The former “Good Wife” star, 55, plays a high-powered journalist on season two of “The Morning Show.” Her character, Laura Peterson, is a lesbian, and she becomes romantically involved with Reese Witherspoon’s character, Bradley Jackson.

Margulies said she did not have any hesitations about portraying a gay character.

“No, because they asked me to do it, and I’ve played a gay character before, and who’s to say I haven’t had my own gay experiences?” she said. “We’re making assumptions, then.”

She acknowledged the debate surrounding straight actors taking on gay roles and whether those opportunities should be reserved for members of the LGBTQ community.

“I know there was some trepidation of — will lesbian actresses be angry,” she said. “And I can tell you I would never, ever be angry if a lesbian played a straight woman. … I haven’t seen the discrimination toward lesbians to play gay women. So I don’t know if it’s the same kind of conundrum. But maybe I’m naive, maybe it is, and if so, I apologize.”

Margulies added that she admires her “Morning Show” character for being “completely comfortable with who she is in her sexuality.”

“(Laura) has no ulterior motives,” she said in another part of the interview. “She doesn’t have a hidden agenda. She is probably the only character on that show that has no hidden skeletons in her closet.”

Margulies plays journalist Laura Peterson on season two of "The Morning Show."Erin Simkin / AppleTV

Several celebrities in recent years have weighed in on the question of whether only queer actors should portray gay characters on screen.

Kristen Stewart, who publicly came out as part of the LGBTQ community in 2017 while hosting "Saturday Night Live," said the question is “such a gray area.”

“There are ways for men to tell women's stories, or ways for women to tell men's stories. But we need to have our finger on the pulse and actually have to care. You kind of know where you're allowed,” she told Variety last year. “If you're telling a story about a community and they're not welcoming to you, then f--- off.

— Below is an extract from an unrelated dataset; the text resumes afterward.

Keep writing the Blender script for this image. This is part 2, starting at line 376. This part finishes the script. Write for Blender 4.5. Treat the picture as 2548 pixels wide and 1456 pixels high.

But if they are, and you're becoming an ally and a part of it and there's something that drove you there in the first place that makes you uniquely endowed with a perspective that might be worthwhile, there's nothing wrong with learning about each other.”

Darren Criss, who has played multiple gay characters, including Blaine Anderson on “Glee,” said in 2018 that he now hesitates to accept LGBTQ parts.

"There are certain (queer) roles that I'll see that are just wonderful," he told Bustle. "But I want to make sure I won't be another straight boy taking a gay man’s role."

Meanwhile, Neil Patrick Harris, who is gay but played a straight character, Barney Stinson, on “How I Met Your Mother," said that if he was casting a film or TV show, his priority would be finding the best actor for the part.

“I’m not one to jump on to labelling,” he said in an interview with The Times in January. “As an actor you certainly hope you can be a visible option for all kinds of different roles. I played a character (in 'How I Met Your Mother') for nine years who was nothing like me.”